Ideally, remaking a film is an opportunity to 1) improve upon imperfect material, 2) recontextualize the source through a new perspective or 3) trap new audiences into falling for the same trick twice. This absolutely indefensible new take on Adrian Lyne’s 1990 film Jacob’s Ladder fails on all accounts, doing so in such an extravagant way as to imply an elaborate prank by someone in development. It is the single worst movie of 2019 thus far, and the idea that a worse film could be looming somewhere on the horizon should be cause to shut down every movie theater and bar the doors from the inside.
To keep it simple, the original Jacob’s Ladder was a unique psychological thriller that used PTSD and the Vietnam war as useful pretense to explore screenwriter Bruce Joel Rubin’s narrative preoccupations with the nature of life and death, something he would later encapsulate in far friendlier fashion with the film Ghost. But between Rubin’s brilliant prose and Lyne’s clever staging, the story of Jacob Singer (Tim Robbins) was a harrowing and effective one. The audience’s mind and heart are wrenched back and forth as this veteran experiences confusing flashbacks to combat, disturbing visions of monsters and inconsistencies in daily life that call him to question his own reality. Its conclusion works so well because until it comes, the film can be easily read as a metaphysical genre piece as it can as a docudrama about the lasting effects of trauma.
This new film purports to be less of a remake as much as it is a reimagining, which by now anyone can translate as Hollywood speak for “the same thing, but shittier.” Vietnam is swapped for Iraq, Robbins for dreamy-eyed Michael Ealy, and the complexity of the original’s film’s haunting dream logic for the blunt force style of video game cut scenes telegraphing at every turn that Something Isn’t Right. The original film was hugely influential on the “Silent Hill” games and other horror projects, but it wasn’t outright horror itself. It was more concerned with discomfiting and probing its audience than slapping its audience in the face with awkward jump scares.
It also had the benefit of looking and feeling real from the outset. Lyne spent plenty of time with Jacob in his everyday life as normal, vibrant and full of believable interactions, so that when the intrusions came in it would be as unsettling for the viewer as it was for Jacob. But director David M. Rosenthal and the three credited writers it took to replicate Rubin’s text detach the narrative from Jacob’s POV immediately, instead choosing to present it as a procedural about soldiers going missing. This means we’re treated to a highly stylized and overwrought tone that resembles a Fox pilot or a music video from the early ‘00s, where Jacob is solving a missing case about his dead brother (Jessie Williams).

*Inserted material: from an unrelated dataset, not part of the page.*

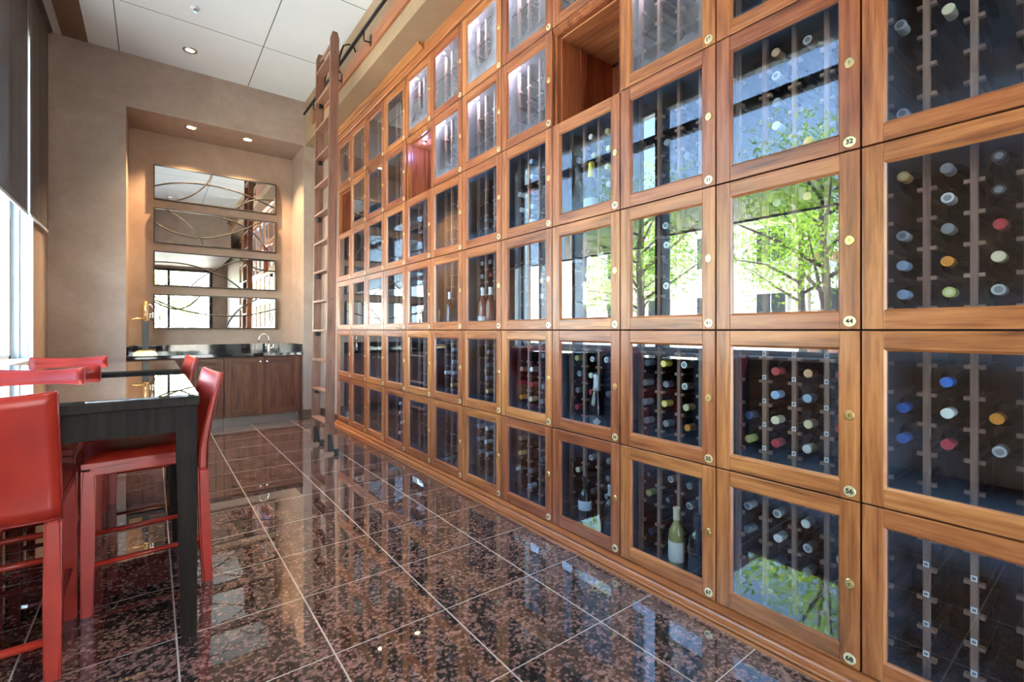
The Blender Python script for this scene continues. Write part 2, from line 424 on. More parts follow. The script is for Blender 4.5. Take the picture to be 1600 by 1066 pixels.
# roller blinds
def blind(y0, y1, z, label):
    t = thing('roller_blind', label, 'blind', (-0.835, (y0 + y1) / 2, z), 0, 'solar roller blinds over the left windows')
    h = (y1 - y0) / 2
    bm = B(); box(bm, -0.0012, 0.0012, -h, h, 0.02, ZC - 0.10 - z); obj('fabric', bm, M['shade'], t)
    bm = B(); box(bm, -0.006, 0.006, -h, h, -0.002, 0.022, 0, 0.002); obj('bottom_bar', bm, M['alu'], t)
    bm = B(); tube(bm, [(0, -h, ZC - 0.06 - z), (0, h, ZC - 0.06 - z)], 0.035, 14); obj('roller_tube', bm, M['alu_dark'], t)
    bm = B()
    tube(bm, [(-0.02, -h + 0.03, ZC - 0.06 - z), (-0.02, -h + 0.03, 0.98 - z)], 0.002, 6)
    tube(bm, [(-0.02, -h + 0.06, ZC - 0.06 - z), (-0.02, -h + 0.06, 0.98 - z)], 0.002, 6)
    obj('pull_cord', bm, M['cord'], t)
blind(5.74, 6.60, 2.18, 'narrow grey solar blind hanging nearest the back wall')
blind(3.50, 5.63, 2.17, 'wide grey solar blind at the left edge, above the red chairs')
blind(1.47, 3.30, 2.26, 'grey solar blind mirrored in the glass of locker 44')

# wine wall trim: plinth, frieze, crown strip
bm = B()
prism_y(bm, [(1.808, 0), (1.808, 0.010), (1.812, 0.0125), (1.822, 0.0125), (1.822, 0.0165), (1.816, 0.018), (1.814, 0.022), (1.816, 0.026), (1.822, 0.028), (1.832, 0.0285), (1.840, 0.033), (1.844, 0.039), (1.844, 0.041), (1.856, 0.041), (1.856, 0.045), (1.850, 0.047), (1.850, 0.051), (1.856, 0.053), (1.874, 0.058), (2.45, 0.058), (2.45, 0)], Y0, 6.16)
struct('trim_2', bm, M['wood_trim'])
bm = B()
prism_y(bm, [(1.868, 3.562), (1.860, 3.570), (1.860, 3.585), (1.872, 3.592), (1.872, 3.688), (2.45, 3.688), (2.45, 3.562)], Y0, 6.16)
struct('trim_3', bm, M['wood_trim'])
bm = B()
prism_y(bm, [(1.872, 3.640), (1.858, 3.640), (1.852, 3.648), (1.840, 3.654), (1.826, 3.664), (1.818, 3.676), (1.818, 3.689), (1.872, 3.689)], 3.72, 6.16)
struct('trim_4', bm, M['wood_trim'])

# ------------------------------------------------------------------ lockers
HW = PITCH / 2 - 0.003                       # half width of a door
ST = 0.058                                   # stile / rail width
def col_yc(c): return Y0 + PITCH * (12 - c) + PITCH / 2
def door_mesh(h):
    """door leaf; local x is depth (0 = wine wall face), y across, z up from the row seam"""
    bm = B()
    z0, z1 = 0.003, h - 0.003
    d = 0.024; bv = 0.0022
    box(bm, 0, d, -HW, -HW + ST, z0, z1, 0, bv); box(bm, 0, d, HW - ST, HW, z0, z1, 0, bv)
    a, b = -HW + ST, HW - ST
    box(bm, 0.0006, d, a, b, z0, z0 + ST, 1, bv); box(bm, 0.0006, d, a, b, z1 - ST, z1, 1, bv)
    # sticking: small chamfered bead round the glass
    s = 0.007; e = 0.010
    for (p, q, r_, t_) in (((a, z0 + ST), (b, z0 + ST), (b - s, z0 + ST + s), (a + s, z0 + ST + s)),
                           ((b, z1 - ST), (a, z1 - ST), (a + s, z1 - ST - s), (b - s, z1 - ST - s))):
        hexa(bm, [(0.003, *p), (0.003, *q), (e, *r_), (e, *t_)], [(0.02, *p), (0.02, *q), (0.02, *r_), (0.02, *t_)], 1)
    for (p, q, r_, t_) in (((a, z1 - ST), (a, z0 + ST), (a + s, z0 + ST + s), (a + s, z1 - ST - s)),
                           ((b, z0 + ST), (b, z1 - ST), (b - s, z1 - ST - s), (b - s, z0 + ST + s))):
        hexa(bm, [(0.003, *p), (0.003, *q), (e, *r_), (e, *t_)], [(0.02, *p), (0.02, *q), (0.02, *r_), (0.02, *t_)], 0)
    bmesh.ops.recalc_face_normals(bm, faces=bm.faces)
    me = bpy.data.meshes.new('door'); bm.to_mesh(me); bm.free()
    me.materials.append(M['wood_v']); me.materials.append(M['wood_h'])
    return me
def mesh_of(name, bm, mats):
    bmesh.ops.recalc_face_normals(bm, faces=bm.faces)
    me = bpy.data.meshes.new(name); bm.to_mesh(me); bm.free()
    for m in mats: me.materials.append(m)
    return me
def pane_mesh(h, m):
    bm = B(); w = HW - ST - 0.005
    box(bm, 0.012, 0.017, -w, w, ST + 0.007, h - ST - 0.007)
    return mesh_of('glass_pane', bm, [m])
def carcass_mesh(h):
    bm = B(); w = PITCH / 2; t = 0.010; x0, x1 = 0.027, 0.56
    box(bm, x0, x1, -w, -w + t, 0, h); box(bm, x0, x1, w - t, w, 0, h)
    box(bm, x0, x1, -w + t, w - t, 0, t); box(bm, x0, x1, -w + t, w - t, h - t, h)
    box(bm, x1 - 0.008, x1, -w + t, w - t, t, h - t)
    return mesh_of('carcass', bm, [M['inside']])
POSTS = (-0.225, -0.1125, 0.0, 0.1125, 0.225)
RXF = 0.120                                   # rack front behind the locker face
OFFS = (0.10, 0.10, 0.10, 0.10, 0.066, 0.057)
def slot_z(row, i): return (ZB[row] - ZB[row + 1]) - OFFS[row] - 0.097 * i
def rack_mesh(row):
    """cleats that carry the bottles, with the rear ladder of posts"""
    h = ZB[row] - ZB[row + 1]
    bm = B()
    for i in range(5):
        z = slot_z(row, i) - 0.042
        if z < 0.02: continue
        for y in POSTS:
            for s in (-1, 1):
                yy = y + s * 0.016
                if abs(yy) > 0.24: continue
                box(bm, RXF + 0.003, RXF + 0.022, yy - 0.008, yy + 0.008, z - 0.012, z); box(bm, RXF + 0.022, RXF + 0.27, yy - 0.008, yy + 0.008, z - 0.012, z, 1)  # front tip in rack wood, the length behind it in the painted-shade colour
    for y in POSTS[1:-1]:
        box(bm, RXF + 0.25, RXF + 0.27, y - 0.0079, y + 0.0079, 0.012, h - 0.012, 1)
    return mesh_of('bottle_rack', bm, [M['rack'], M['cleat']])
def post_mesh(h):
    bm = B(); box(bm, RXF, RXF + 0.020, -0.009, 0.009, 0.011, h - 0.011, 0, 0.0015)
    return mesh_of('rack_post', bm, [M['rack']])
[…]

Now, outside of casting Ealy and Williams as brothers (they look more related than any other two unrelated men in the industry), there is not a single diverging creative choice made here that makes for a stronger or appreciably more interesting film than its source. None of the characters are ever given room to be real people, so when they become erratic or see things that aren’t there or argue about what they know to be true, the audience isn’t tethered to their perspective enough to believe them or care if they’re wrong. It just presents a bunch of randomized spectacle, with heavy and ugly special effects that heavily suggest we’re watching a spin-off of The CW’s “Supernatural.”
By the time the third act mercifully arrives, the obvious twist unfolds so insultingly that the prospect of 20 more screen minutes feels like pouring salt in an open wound. The explanations for the “horrors” we’ve been subjected to would be disappointing at the end of a SyFy original movie, much less the remake of one of the most enduring and impressive films of the ‘90s. The approach to the intersection between war and science fiction has more in common with Jonathan Demme’s remake of The Manchurian Candidate than anything in Jacob’s Ladder, but lacks the depth and insight of even that experimental entry in the Hollywood IP Remix Canon.
The new Jacob’s Ladder is offensive garbage and wastes the talents of a handful of skilled actors who honestly might have arrived at a better film merely by free associating in front of a camcorder for two uncut hours. It’s truly a waste of money, time, resources and our attention.